待清庵 は約200年前、文化文政の頃、法隆寺 大僧都覚賢により建てられました。

覚賢 は現在の郡山城南の明和元年(1764)に生まれ、76歳という当時としては長寿でこの世を去ります。覚賢 は柳原中納言隆光を後見人とし、法隆寺に僧侶として仕え、文化九年(1812年)勃許により大僧都を賜ります。

茶道に通じていた覚賢は、法隆寺善住院に待清庵という茶室を建立
「待清庵で釜のお湯が沸いたので、お茶を一服」という手紙を仲間の僧侶に出して皆を招き、お茶を楽しんでいたと法隆寺の記録に残っています。

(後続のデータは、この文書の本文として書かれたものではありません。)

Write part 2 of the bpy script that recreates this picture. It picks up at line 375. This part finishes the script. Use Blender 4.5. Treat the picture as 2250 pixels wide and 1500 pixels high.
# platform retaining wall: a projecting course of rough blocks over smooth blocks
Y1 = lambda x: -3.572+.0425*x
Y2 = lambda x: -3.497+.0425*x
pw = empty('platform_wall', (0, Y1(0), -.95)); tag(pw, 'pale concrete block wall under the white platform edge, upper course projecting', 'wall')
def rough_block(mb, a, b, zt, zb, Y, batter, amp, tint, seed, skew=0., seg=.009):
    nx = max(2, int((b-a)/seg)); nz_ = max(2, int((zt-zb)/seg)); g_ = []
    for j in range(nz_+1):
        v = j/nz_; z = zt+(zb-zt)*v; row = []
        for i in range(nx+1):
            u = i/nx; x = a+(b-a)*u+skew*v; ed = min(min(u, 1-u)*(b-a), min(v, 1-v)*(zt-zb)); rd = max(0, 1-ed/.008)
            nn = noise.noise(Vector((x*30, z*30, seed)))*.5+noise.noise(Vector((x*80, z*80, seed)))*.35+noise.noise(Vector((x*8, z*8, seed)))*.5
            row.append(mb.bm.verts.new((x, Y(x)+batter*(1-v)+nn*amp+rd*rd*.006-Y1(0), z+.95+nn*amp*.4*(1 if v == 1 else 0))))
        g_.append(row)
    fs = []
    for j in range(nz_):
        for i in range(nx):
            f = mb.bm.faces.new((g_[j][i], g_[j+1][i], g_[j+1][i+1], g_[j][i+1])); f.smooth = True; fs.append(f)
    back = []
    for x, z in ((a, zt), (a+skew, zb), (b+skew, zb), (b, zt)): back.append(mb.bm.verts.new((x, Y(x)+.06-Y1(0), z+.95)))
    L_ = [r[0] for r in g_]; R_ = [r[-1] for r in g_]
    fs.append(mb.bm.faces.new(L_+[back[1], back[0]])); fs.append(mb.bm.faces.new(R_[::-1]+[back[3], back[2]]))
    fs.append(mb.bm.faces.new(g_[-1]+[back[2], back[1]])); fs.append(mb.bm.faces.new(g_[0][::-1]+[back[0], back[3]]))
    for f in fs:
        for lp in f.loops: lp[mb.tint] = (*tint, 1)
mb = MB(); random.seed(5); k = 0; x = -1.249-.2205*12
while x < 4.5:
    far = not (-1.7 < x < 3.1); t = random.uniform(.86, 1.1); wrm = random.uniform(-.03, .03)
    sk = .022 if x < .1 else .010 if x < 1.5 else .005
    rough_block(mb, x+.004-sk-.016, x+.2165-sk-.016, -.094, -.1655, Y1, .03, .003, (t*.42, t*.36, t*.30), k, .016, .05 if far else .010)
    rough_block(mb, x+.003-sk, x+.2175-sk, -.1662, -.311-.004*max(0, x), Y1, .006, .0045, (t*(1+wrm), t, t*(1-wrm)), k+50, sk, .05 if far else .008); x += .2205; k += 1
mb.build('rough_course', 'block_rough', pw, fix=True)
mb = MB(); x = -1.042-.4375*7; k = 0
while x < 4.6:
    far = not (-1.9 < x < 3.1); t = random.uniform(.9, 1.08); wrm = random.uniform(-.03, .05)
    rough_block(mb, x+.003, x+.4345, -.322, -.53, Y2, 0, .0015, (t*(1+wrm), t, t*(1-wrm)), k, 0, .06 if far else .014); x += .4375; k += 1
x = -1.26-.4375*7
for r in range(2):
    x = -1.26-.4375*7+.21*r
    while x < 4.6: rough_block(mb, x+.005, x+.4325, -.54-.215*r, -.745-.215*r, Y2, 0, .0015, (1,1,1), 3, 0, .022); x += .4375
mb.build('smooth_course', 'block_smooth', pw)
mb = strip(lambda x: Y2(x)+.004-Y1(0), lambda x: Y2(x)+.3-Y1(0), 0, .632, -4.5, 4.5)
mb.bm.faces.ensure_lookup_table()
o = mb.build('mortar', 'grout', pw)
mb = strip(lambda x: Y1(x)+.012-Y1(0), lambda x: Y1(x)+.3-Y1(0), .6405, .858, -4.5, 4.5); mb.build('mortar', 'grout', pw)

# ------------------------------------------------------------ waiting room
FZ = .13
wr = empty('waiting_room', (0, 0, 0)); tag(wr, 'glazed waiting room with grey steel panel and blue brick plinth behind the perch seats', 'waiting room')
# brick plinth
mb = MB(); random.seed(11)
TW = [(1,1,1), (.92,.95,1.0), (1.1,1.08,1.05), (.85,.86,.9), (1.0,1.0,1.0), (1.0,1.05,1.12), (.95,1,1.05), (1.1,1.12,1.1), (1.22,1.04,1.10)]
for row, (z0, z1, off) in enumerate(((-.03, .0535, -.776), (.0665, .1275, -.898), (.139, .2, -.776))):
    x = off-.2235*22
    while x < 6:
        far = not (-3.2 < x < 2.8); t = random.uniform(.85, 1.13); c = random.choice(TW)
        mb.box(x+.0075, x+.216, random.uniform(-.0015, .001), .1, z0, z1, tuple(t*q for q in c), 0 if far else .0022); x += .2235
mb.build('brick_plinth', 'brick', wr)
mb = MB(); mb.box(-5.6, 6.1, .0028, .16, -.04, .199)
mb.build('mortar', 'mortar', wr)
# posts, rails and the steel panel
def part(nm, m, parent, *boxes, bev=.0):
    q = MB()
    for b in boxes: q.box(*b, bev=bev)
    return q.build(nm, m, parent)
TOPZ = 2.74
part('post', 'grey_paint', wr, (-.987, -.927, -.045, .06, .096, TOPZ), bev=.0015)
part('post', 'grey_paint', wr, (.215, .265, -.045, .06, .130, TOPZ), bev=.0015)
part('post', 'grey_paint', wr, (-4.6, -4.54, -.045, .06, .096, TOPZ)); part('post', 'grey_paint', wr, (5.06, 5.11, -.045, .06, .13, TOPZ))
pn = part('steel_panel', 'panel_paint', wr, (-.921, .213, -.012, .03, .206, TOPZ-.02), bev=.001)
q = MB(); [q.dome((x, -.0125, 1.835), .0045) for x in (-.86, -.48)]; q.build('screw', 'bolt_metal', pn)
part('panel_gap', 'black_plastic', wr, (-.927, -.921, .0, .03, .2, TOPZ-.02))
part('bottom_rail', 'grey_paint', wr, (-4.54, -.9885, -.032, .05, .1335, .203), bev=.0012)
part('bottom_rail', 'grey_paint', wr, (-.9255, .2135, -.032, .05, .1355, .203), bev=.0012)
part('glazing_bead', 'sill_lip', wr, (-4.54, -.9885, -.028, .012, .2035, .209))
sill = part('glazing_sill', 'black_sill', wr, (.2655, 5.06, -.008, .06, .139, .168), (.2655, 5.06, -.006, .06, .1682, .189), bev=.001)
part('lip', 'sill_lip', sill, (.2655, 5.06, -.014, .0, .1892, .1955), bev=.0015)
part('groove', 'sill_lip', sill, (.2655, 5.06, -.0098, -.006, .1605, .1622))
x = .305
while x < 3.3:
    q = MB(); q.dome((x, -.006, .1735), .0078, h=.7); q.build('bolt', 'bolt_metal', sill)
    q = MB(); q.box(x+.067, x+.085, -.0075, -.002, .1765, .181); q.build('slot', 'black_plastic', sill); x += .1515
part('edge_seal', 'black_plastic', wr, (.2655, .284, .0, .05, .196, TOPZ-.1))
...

明治三年(1870)法隆寺善住院住職実乗という僧侶(本名樋口正輔)が住職の地位を退き、当地で家を構えます。彼は此処で住まいしながら法隆寺の録事や信徒総代などを務め、明治十~三十年代まで法隆寺の日記や公文書などを多く記しました。そして、彼は自分がかつて住職をしていた善住院の茶室を現在の蒲邸の場所に移しお茶を楽しんだのです。

茶室移築の時期や方法について、詳細は分かっていません。一旦解体したのか、或いは解体せずに土塀を壊して引いてきた可能性もあります。当時は引いて移築することも珍しくなかったようです。
茶室の門戸や室内に掲げる横に長い額である扁額 待清庵は、天保八年(1837)、前葉室山鶴峯禅師九十三歳によって書かれ、覚賢が七十五歳のときに彫刻しています。この扁額は茶室には大きすぎることから、どこか別の場所に掛かっていた可能性も考えられます。また、当時の茶釜は現在も法隆寺で保管されています。